Kalyani may now have 4 railway stations, but earlier it was just the one: Chandmari Halt. Manohar Roy (may or may not have been an associate of Jogen Mandal) organized the Purba Banga Bastuhara Samiti in Chandmari Camp for the Namasudra refugees there.
In the dominant narrative of the Partition, refugee colonies existed in and around Calcutta (because there's no place outside Calcutta). However, the Namasudra refugees of Nadia built their own colonies - including those on the fringes of Kalyani town.
I turn to Santi Lata Biswas again, for her excellent documentation. ( https://shodhganga.inflibnet.ac.in/handle/10603/209937)
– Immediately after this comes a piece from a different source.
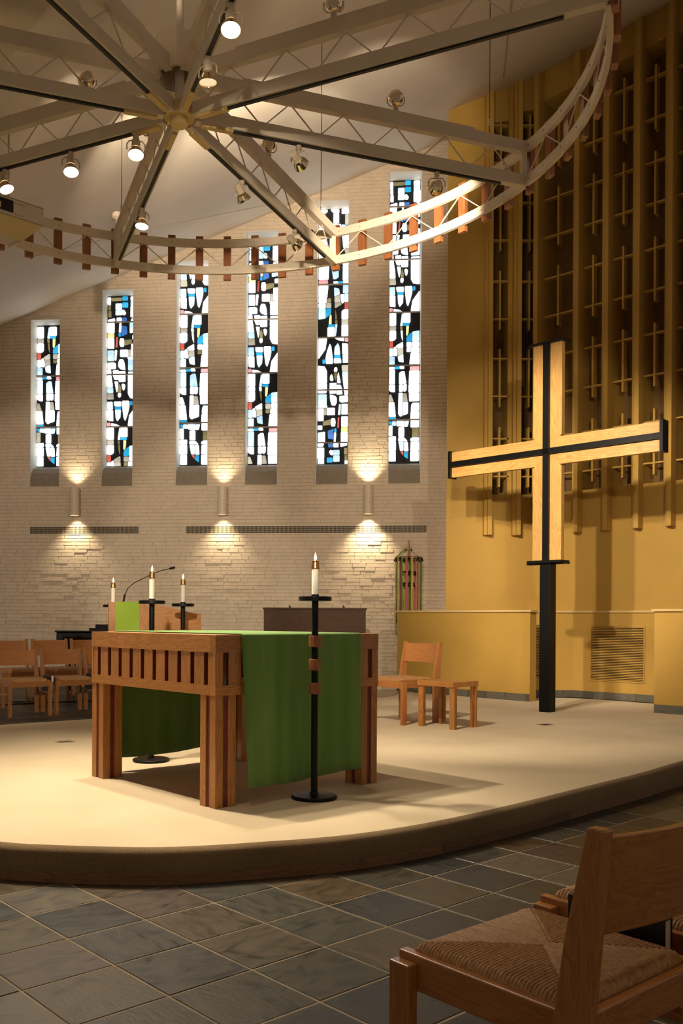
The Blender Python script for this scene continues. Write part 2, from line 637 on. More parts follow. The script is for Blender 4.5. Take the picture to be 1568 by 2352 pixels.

Yes, Jogendra Nath. Who would name their refugee colony after Jogendra Nath Mandal?
Every colony had its complex history. Camp refugees, non-camp refugees. The struggle for patta, multiple eviction attempts, further influx of refugees in 1970-71. I'll simply leave you with Santi Lata Biswas' statement here:
And that really brings us back to this. The tantalizing image of the bhadramahila as a reader, this time as a picture of upward mobility. The narrative of the planned town erases and sanitizes this complex history of the region, marked by dispossession and migration.
The narrative of the planned town, epitomized by this image, hides in plain sight a simple fact: planned segregation.
I say in hidden in plain sight, because there's another deep history of this land, dating back to the 17th century. Ghoshpara - the acquired village, the refugee colony, the railway station - is home to the kartabhaja sect, disciples of Aulchand.
No matter how much you sanitize and erase the complex history of the land, and give it a coat of respectability, the Sati Ma'r Mela - for those seven days at least - allows no such thing. The mela belongs to Ghoshpara, to Muratipur, to Chandmari and Jogendra Nath Colony.
With rising anti-refugee sentiments, and NRC-related tension, I worry what the future holds for a town like ours, and the areas surrounding it. But meanwhile, I can only ramble about it, hoping to maybe de-center how we look at the history of Partition and migration in Bengal.